La richiesta dei ragazzi di abolire l’alternanza scuola-lavoro dimostra mette a nudo l’incapacità della scuola e della società.
Anno Domini 2021, ma potrebbe essere il 1977. Almeno a leggere le conclusioni della due giorni degli Stati generali della scuola, a Roma. Occasione per provare a tirare le fila delle proteste studentesche delle ultime settimane e stilare una serie di proposte da sottoporre al ministro della Pubblica istruzione Bianchi. Va detto che i ragazzi il loro l’hanno fatto, mentre non si hanno notizie della Conferenza nazionale della scuola, che il ministro aveva annunciato per novembre. 2021. Colpisce, però, come alcune delle richieste sembrino riemergere dalle proteste di cinquant’anni fa.

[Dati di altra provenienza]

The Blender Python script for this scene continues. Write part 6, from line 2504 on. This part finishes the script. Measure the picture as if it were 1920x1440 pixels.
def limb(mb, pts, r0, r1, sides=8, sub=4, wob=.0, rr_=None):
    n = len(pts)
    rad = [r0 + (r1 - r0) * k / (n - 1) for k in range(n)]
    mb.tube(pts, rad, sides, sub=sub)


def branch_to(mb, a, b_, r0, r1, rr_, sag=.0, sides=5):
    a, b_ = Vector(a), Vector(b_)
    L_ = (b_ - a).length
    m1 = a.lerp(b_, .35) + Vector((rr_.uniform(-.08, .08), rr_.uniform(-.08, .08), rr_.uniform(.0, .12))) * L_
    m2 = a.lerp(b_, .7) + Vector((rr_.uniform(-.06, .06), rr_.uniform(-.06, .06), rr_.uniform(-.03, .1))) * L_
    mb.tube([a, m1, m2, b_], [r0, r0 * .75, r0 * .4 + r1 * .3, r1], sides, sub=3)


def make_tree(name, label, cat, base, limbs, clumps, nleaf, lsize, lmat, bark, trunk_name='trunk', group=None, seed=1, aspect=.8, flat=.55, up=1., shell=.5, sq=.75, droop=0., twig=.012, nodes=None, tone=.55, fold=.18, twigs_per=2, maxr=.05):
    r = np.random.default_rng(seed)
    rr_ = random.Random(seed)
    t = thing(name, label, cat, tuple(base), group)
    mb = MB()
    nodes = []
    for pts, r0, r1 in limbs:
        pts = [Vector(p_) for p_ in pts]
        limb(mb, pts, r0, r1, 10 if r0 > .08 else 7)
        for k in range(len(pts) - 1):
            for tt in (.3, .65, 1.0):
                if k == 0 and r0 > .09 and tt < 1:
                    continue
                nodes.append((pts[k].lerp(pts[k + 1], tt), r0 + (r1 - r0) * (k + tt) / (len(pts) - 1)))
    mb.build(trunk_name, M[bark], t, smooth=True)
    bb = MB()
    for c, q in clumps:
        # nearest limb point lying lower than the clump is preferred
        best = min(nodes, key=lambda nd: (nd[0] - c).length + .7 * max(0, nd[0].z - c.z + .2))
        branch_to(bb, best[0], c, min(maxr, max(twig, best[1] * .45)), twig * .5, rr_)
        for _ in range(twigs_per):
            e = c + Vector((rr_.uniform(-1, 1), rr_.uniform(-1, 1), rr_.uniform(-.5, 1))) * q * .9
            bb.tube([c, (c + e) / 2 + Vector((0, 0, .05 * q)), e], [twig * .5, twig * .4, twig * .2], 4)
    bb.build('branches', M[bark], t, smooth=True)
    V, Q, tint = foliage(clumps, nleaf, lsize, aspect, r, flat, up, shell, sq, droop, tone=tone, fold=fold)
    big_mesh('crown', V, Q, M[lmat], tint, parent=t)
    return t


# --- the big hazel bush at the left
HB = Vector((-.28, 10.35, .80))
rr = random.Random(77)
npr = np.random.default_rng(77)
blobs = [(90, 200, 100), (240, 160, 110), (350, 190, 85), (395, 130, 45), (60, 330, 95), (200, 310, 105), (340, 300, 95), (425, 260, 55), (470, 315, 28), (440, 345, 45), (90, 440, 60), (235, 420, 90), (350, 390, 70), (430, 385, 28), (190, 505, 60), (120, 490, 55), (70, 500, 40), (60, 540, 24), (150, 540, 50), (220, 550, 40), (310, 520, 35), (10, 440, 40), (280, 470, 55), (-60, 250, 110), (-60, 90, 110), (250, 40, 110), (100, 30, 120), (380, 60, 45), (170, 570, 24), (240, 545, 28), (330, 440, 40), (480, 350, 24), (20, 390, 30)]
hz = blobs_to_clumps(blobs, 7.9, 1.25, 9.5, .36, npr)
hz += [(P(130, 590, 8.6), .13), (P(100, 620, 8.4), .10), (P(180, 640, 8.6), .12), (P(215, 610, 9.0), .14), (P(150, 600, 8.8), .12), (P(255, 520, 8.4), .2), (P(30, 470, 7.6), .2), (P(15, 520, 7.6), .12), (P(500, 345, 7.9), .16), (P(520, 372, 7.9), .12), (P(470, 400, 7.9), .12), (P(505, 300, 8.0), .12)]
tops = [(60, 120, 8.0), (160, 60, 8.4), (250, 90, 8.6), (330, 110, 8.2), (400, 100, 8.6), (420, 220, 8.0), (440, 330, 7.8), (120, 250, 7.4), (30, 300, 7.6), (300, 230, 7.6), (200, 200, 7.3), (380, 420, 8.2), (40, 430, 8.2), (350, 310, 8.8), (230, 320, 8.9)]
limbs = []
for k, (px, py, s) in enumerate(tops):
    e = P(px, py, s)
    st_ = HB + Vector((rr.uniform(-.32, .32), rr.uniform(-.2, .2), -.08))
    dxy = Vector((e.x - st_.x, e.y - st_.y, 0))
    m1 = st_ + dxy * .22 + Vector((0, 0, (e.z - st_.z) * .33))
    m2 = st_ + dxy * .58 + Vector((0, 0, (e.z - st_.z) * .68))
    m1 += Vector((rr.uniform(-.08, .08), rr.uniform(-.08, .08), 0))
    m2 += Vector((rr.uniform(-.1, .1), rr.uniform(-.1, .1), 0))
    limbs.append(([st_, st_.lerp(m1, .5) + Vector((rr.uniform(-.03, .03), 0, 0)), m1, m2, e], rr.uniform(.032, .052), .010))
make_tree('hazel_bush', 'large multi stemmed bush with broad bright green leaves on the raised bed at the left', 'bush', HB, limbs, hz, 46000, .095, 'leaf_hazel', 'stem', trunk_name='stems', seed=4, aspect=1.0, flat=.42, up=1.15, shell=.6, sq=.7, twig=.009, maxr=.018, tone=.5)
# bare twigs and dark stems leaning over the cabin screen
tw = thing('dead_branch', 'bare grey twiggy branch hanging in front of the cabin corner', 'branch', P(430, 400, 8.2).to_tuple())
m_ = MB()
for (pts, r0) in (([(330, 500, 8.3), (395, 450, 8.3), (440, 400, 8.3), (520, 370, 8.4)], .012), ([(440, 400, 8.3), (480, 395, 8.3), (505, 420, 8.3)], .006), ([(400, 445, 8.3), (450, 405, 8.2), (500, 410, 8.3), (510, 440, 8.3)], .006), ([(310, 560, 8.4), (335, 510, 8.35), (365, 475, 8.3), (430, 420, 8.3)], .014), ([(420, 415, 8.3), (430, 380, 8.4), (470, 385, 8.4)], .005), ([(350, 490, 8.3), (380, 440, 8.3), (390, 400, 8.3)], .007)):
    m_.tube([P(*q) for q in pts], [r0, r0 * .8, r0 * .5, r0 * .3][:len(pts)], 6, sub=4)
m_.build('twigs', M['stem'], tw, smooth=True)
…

È il caso – leggiamo dal documento conclusivo – della «seria revisione della valutazione» (come dare i voti) o dell’«abolizione della lezione frontale» (basta il simbolismo di cattedre e banchi). Siamo certi che le ‘citazioni’ siano involontarie, ma colpisce come i ragazzi digital siano approdati a forme che conoscemmo in piena contestazione. Certamente più in linea con i tempi, la richiesta di uno psicologo in ogni scuola. Su tutto, la richiesta di abolizione dell’alternanza scuola lavoro, per gli studenti simbolo di una forma di sfruttamento che li vuole mano d’opera a basso costo. Una pretesa che denuncia due cose: nessuno è riuscito a spiegar loro l’importanza di cominciare a conoscere il mondo del lavoro il prima possibile e, ancor peggio, l’assoluta incapacità di buona parte della scuola di parlare del lavoro come la più bella opportunità per realizzarsi ed emergere. Una scuola così servirebbe solo ai ricchi e ai mediocri.